Akubeze declared that no federal agency in the country should be dominated by one ethnic or religious group.

He pointed out that as president, Buhari has same obligation to those who voted for him and those who did not vote for him.

He said: “The lack of diversity in the appointments by this government at the federal level should be reviewed with the aim of assuring every Nigerian that appointments to positions of importance is not based on the number of people who voted for you from those areas.

“The president is the president of every Nigerian. He has the same obligation to those who voted for him as well as those who did not vote for him. He uses the taxes from people who voted for him and those who did not vote for him. Therefore, equity is expected in appointment of persons to federal agencies.

“Nigerians reject a minimalistic approach to this issue. We have heard the government say that they have fulfilled the constitutional requirement of appointment at least a minister from each state. This is a minimalistic approach and does not fulfill the spirit of total integration of every Nigerian.

“All federal agencies should have directors and staff that reflect the diversity in our land. No federal agency should be dominated by one ethnic group or one religious group. Nigeria belongs to everyone of us.

“We must not establish cultural hegemony or a religious hegemony in a constitutional secular state like Nigeria. If we allow it, I can assure you that it is a recipe for disaster.”

Akubeze stressed the need for justice and peace which, he noted, are necessary for a sustainable nation.

He added: “Development does not take place during crisis. People do not build their economy during crisis. What leads to crisis in every part of the world is injustice. Injustice is the fertile ground for breeding violence, for creating war, for promoting generational prejudice; it is the ground for destruction.

“If anyone desires peace, the person must work for justice. Justice requires us to give everyone their due. From sharing of resources to caring for the human person. Where there is no fair share of wealth, there will be crisis.”
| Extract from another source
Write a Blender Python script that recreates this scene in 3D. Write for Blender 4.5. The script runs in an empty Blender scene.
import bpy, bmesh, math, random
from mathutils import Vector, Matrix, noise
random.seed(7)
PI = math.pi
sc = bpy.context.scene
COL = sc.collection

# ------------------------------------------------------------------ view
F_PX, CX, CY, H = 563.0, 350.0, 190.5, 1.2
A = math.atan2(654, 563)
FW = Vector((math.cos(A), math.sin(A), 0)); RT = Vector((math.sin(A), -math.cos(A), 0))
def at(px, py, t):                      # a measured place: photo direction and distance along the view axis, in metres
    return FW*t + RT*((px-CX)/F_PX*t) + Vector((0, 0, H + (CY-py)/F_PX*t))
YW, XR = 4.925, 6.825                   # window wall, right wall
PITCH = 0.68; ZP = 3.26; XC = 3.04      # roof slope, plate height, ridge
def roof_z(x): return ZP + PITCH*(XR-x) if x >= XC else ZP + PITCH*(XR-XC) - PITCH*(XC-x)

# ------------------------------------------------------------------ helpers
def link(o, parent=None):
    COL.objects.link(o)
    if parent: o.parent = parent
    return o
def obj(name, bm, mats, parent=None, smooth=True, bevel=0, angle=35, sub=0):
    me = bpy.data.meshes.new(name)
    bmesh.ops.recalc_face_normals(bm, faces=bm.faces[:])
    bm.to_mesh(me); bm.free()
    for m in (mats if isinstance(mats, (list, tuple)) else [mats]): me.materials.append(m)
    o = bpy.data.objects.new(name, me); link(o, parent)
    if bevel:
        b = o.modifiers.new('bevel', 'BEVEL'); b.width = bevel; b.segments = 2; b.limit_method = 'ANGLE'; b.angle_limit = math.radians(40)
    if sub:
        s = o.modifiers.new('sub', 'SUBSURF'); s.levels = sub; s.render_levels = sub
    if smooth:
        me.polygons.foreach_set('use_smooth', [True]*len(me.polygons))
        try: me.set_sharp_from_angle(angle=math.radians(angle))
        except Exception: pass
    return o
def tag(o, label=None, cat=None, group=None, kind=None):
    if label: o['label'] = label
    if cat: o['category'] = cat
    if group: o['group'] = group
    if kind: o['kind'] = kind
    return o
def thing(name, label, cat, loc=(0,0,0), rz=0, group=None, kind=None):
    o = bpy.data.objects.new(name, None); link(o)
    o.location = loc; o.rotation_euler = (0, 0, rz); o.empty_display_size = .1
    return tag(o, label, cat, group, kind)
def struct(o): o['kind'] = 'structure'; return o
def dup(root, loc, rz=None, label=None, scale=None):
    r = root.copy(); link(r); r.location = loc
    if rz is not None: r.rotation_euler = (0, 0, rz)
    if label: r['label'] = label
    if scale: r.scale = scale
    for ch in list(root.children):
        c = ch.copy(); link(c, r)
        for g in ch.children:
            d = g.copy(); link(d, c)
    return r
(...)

Earlier in her remarks, the chairperson, Planning Committee, Prof. Oluyemisi Eromosele, said the conference was the convergence of all bishops in Nigeria to address the state of the nation and contemporary issues affecting the Catholic Church and the country at large.

“The Catholic Bishops Conference of Nigeria, incorporated in 1958, has been, over the years, a veritable force for the unity, communion and solidarity of over 36 million Catholics spread across the 36 states of Nigeria and the Federal Capital Territory, Abuja,” he stated.